The Court did not find any material deficiency in the disclosure documents. Among other things, the Court addressed disclosures regarding a conflict of interest by Rouse’s financial advisor:

It is true that “the [Committee] was obliged to disclose potential conflicts of interest of its financial advisors so that stockholders could decide for themselves what weight to place on a conflict faced by the financial advisor.” The Proxy did just that. It disclosed that Bank of America has provided, currently is providing and may in the future provide “investment banking, commercial banking and other financial services to [Brookfield] for which it has received and may receive compensation.” It further disclosed the aggregate revenues Bank of America received from Brookfield between 2014 and 2016. Finally, it explained that the Committee considered this information before engaging Bank of America but determined that the potential conflicts were not material in the context of the proposed transaction or expected to impair the banker’s ability to perform financial advisory services for the Committee.  With this information in hand, stockholders had more than enough information to evaluate Bank of America’s fitness to serve as the Committee’s financial advisor.

In February 2018 the SEC outlined its views with respect to cybersecurity disclosure requirements under the federal securities laws as they apply to public reporting companies. Set forth below is a checklist of items included in the release that may trigger specific cybersecurity disclosures.

  • Risk Factors: Item 503(c) of Regulation S-K and Item 3.D of Form 20-F require companies to disclose the most significant factors that make investments in the company’s securities speculative or risky. Companies should disclose the risks associated with cybersecurity and cybersecurity incidents if these risks are among such factors, including risks that arise in connection with acquisitions.
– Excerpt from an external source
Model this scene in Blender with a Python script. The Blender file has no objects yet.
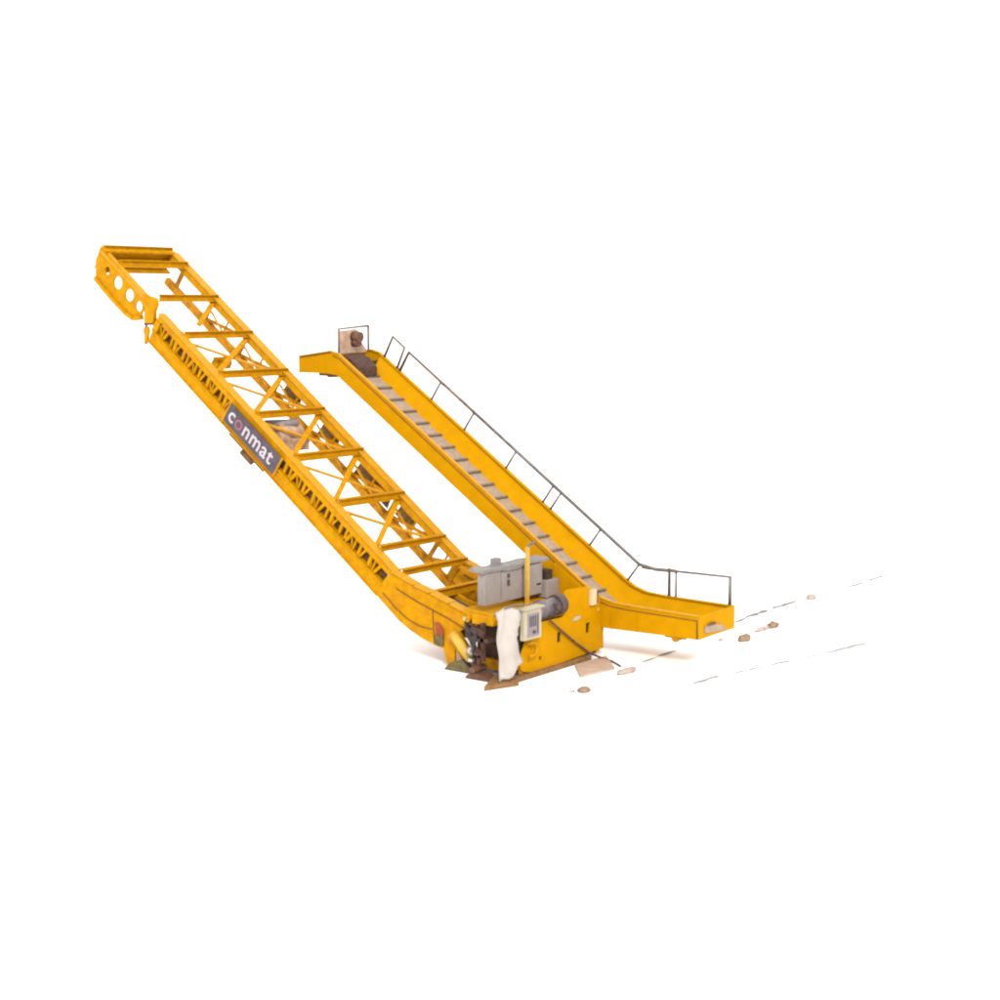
import bpy, bmesh, math, random
from mathutils import Vector, Matrix
random.seed(7)
sc = bpy.context.scene
C = sc.collection

# ------------------------------------------------------------ materials
def mat(name, col, rough=.6, metal=0., var=.0, scale=3., dirt=None, dirt_amt=.0, dirt_scale=1.2, spec=.3, bump=0.):
    m = bpy.data.materials.new(name); m.use_nodes = True
    nt = m.node_tree; N = nt.nodes; Lk = nt.links
    b = N['Principled BSDF']
    b.inputs['Roughness'].default_value = rough
    b.inputs['Metallic'].default_value = metal
    b.inputs['Specular IOR Level'].default_value = spec
    tc = N.new('ShaderNodeTexCoord')
    n1 = N.new('ShaderNodeTexNoise'); n1.inputs['Scale'].default_value = scale; n1.inputs['Detail'].default_value = 6
    Lk.new(tc.outputs['Object'], n1.inputs['Vector'])
    r1 = N.new('ShaderNodeMapRange'); r1.inputs['From Min'].default_value = .3; r1.inputs['From Max'].default_value = .7
    r1.inputs['To Min'].default_value = 1 - var; r1.inputs['To Max'].default_value = 1 + var
    Lk.new(n1.outputs['Fac'], r1.inputs['Value'])
    mu = N.new('ShaderNodeMix'); mu.data_type = 'RGBA'; mu.blend_type = 'MULTIPLY'; mu.inputs['Factor'].default_value = 1
    if name != 'white_ground': col = tuple(c*.70 for c in col)
    mu.inputs['A'].default_value = (*col, 1)
    Lk.new(r1.outputs['Result'], mu.inputs['B'])
    out = mu.outputs['Result']
    if dirt:
        n2 = N.new('ShaderNodeTexNoise'); n2.inputs['Scale'].default_value = dirt_scale; n2.inputs['Detail'].default_value = 9
        n2.inputs['Roughness'].default_value = .7
        Lk.new(tc.outputs['Object'], n2.inputs['Vector'])
        r2 = N.new('ShaderNodeMapRange'); r2.inputs['From Min'].default_value = .52; r2.inputs['From Max'].default_value = .72
        r2.inputs['To Min'].default_value = 0; r2.inputs['To Max'].default_value = dirt_amt
        Lk.new(n2.outputs['Fac'], r2.inputs['Value'])
        m2 = N.new('ShaderNodeMix'); m2.data_type = 'RGBA'
        m2.inputs['B'].default_value = (*dirt, 1)
        Lk.new(out, m2.inputs['A']); Lk.new(r2.outputs['Result'], m2.inputs['Factor'])
        out = m2.outputs['Result']
    Lk.new(out, b.inputs['Base Color'])
    if bump:
        bp = N.new('ShaderNodeBump'); bp.inputs['Strength'].default_value = bump; bp.inputs['Distance'].default_value = .02
        Lk.new(n1.outputs['Fac'], bp.inputs['Height']); Lk.new(bp.outputs['Normal'], b.inputs['Normal'])
    return m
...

In meeting their disclosure obligations, companies may need to disclose previous or ongoing cybersecurity incidents or other past events in order to place discussions of these risks in the appropriate context.
  • MD&A of Financial Condition and Results of Operations: Item 303 of Regulation S-K and Item 5 of Form 20-F require a company to discuss its financial condition, changes in financial condition, and results of operations. In this context, the cost of ongoing cybersecurity efforts (including enhancements to existing efforts), the costs and other consequences of cybersecurity incidents (including, but not limited to, immediate costs of the incident, engaging in remediation efforts, and addressing harm to reputation), and the risks of potential cybersecurity incidents, among other matters, could inform a company’s analysis.
  • Description of Business: Item 101 of Regulation S-K and Item 4.B of Form 20-F require companies to discuss their products, services, relationships with customers and suppliers, and competitive conditions. If cybersecurity incidents or risks materially affect a company’s products, services, relationships with customers or suppliers, or competitive conditions, the company must provide appropriate disclosure.
  • Legal Proceedings: Item 103 of Regulation S-K requires companies to disclose information relating to material pending legal proceedings to which they or their subsidiaries are a party. This requirement includes any such proceedings that relate to cybersecurity issues.
  • Financial Statement Disclosures: The Commission expects that a company’s financial reporting and control systems would be designed to provide reasonable assurance that information about the range and magnitude of the financial impacts of a cybersecurity incident would be incorporated into its financial statements on a timely basis as the information becomes available.
  • Board Risk Oversight: Item 407(h) of Regulation S-K and Item 7 of Schedule 14A require a company to disclose the extent of its board of directors’ role in the risk oversight of the company, such as how the board administers its oversight function and the effect this has on the board’s leadership structure. To the extent cybersecurity risks are material to a company’s business, the SEC believes this discussion should include the nature of the board’s role in overseeing the management of that risk including disclosures regarding a company’s cybersecurity risk management program and how the board of directors engages with management on cybersecurity issues.
  • Disclosure Controls and Procedures: Companies should assess whether they have sufficient disclosure controls and procedures in place to ensure that relevant information about cybersecurity risks and incidents is processed and reported to the appropriate personnel, including up the corporate ladder, to enable senior management to make disclosure decisions and certifications and to facilitate policies and procedures designed to prohibit directors, officers, and other corporate insiders from trading on the basis of material nonpublic information about cybersecurity risks and incidents.
  • Certifications. Exchange Act Rules 13a-14 and 15d-14 require a company’s principal executive officer and principal financial officer to make certifications regarding the design and effectiveness of disclosure controls and procedures, and Item 307 of Regulation S-K and Item 15(a) of Exchange Act Form 20-F require companies to disclose conclusions on the effectiveness of disclosure controls and procedures. These certifications and disclosures should take into account the adequacy of controls and procedures for identifying cybersecurity risks and incidents and for assessing and analyzing their impact. In addition, to the extent cybersecurity risks or incidents pose a risk to a company’s ability to record, process, summarize, and report information that is required to be disclosed in filings, management should consider whether there are deficiencies in disclosure controls and procedures that would render them ineffective.

As emphasized in the SEC’s guidance, the materiality of cybersecurity risks or incidents remains the primary guidepost for disclosure. In this context, issuers must assess the nature, extent, and potential magnitude of risks and incidents, particularly as they relate to any compromised information or the business and scope of company operations. The materiality of cybersecurity risks and incidents also depends on the range of harm that such incidents could cause to, for example, a company’s reputation, financial performance, and customer and vendor relationships, as well as the possibility of litigation or regulatory investigations or actions, including regulatory actions by state and federal governmental authorities and non-U.S. authorities.